School girls apparently crossing the Tama river, smiles as pure as shinsengumi troopers

But it is indicative for the quality of the subtitles, when one of the first things you see is an unaltered reference not too many people outside of Japan will understand. It and similar references, as well as a fair few misspellings as well as typeset errors, with words running into each other e.g. showed that whoever had translated this, had done the bare minimum with results barely above machine translation quality. Subtitles which apparently were forced on Crunchyroll by the Japanese distribution company Remow, also involved with last season’s Ooi Tonbo! whose subtitles were not great either. All of which has overshadowed Shikanoko Nokonoko Koshitantan‘s premiere quite a bit. And this for a series with a lot of hype behind it: “the new Lucky Star or Nichijou” it was supposed to be.
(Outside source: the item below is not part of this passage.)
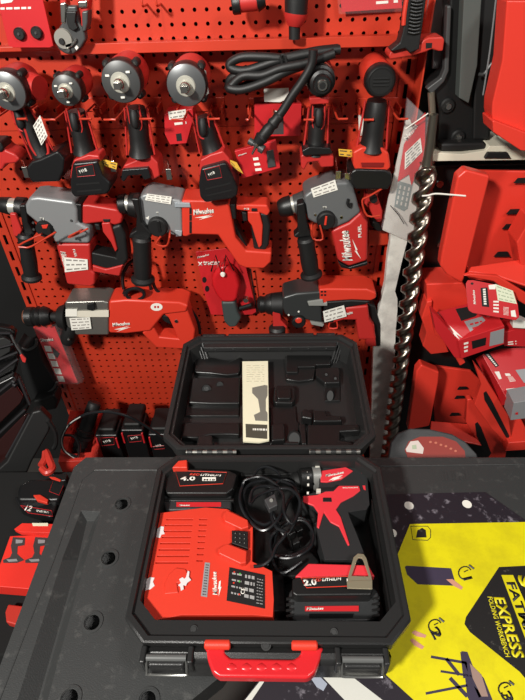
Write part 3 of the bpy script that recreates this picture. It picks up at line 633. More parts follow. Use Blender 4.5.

Now completely hobbled by being too cheap to get proper translators involved.

Nokotan making her entrance into the classroom, her antlers too big for the door, destroying the wall

It all starts when Koshi Torako, former deliquent turned perfect student at a prestigous high school, finds a girl hanging by her antlers from the powerlines at the side of the road. She rescues her and hopes never to see her again but guess who turns up as a new transfer student? Shikanoko Noko — call her Nokotan — makes a devastating impression entering the classroom, but Torako is the only one who finds anything strange. That of course Nokotan sits next to her is bad enough, but she also sniffs out — literally — Torako’s deliquent past. What will this do for her carefully cultivated reputation?

Yes, poor old Koshi Torako — Koshitan as Nokotan immediately calls her — is stuck being the straight man in a zany comedy in which Shikanoko is the agent of chaos ruining her life. A tried and true concept for a comedy anime, but does it work? Not quite for me. It all feels a bit try hard and artificial. There were a few good jokes that landed in this first episode but nothing as funny as the choco cornet discussions that Lucky Star opened with.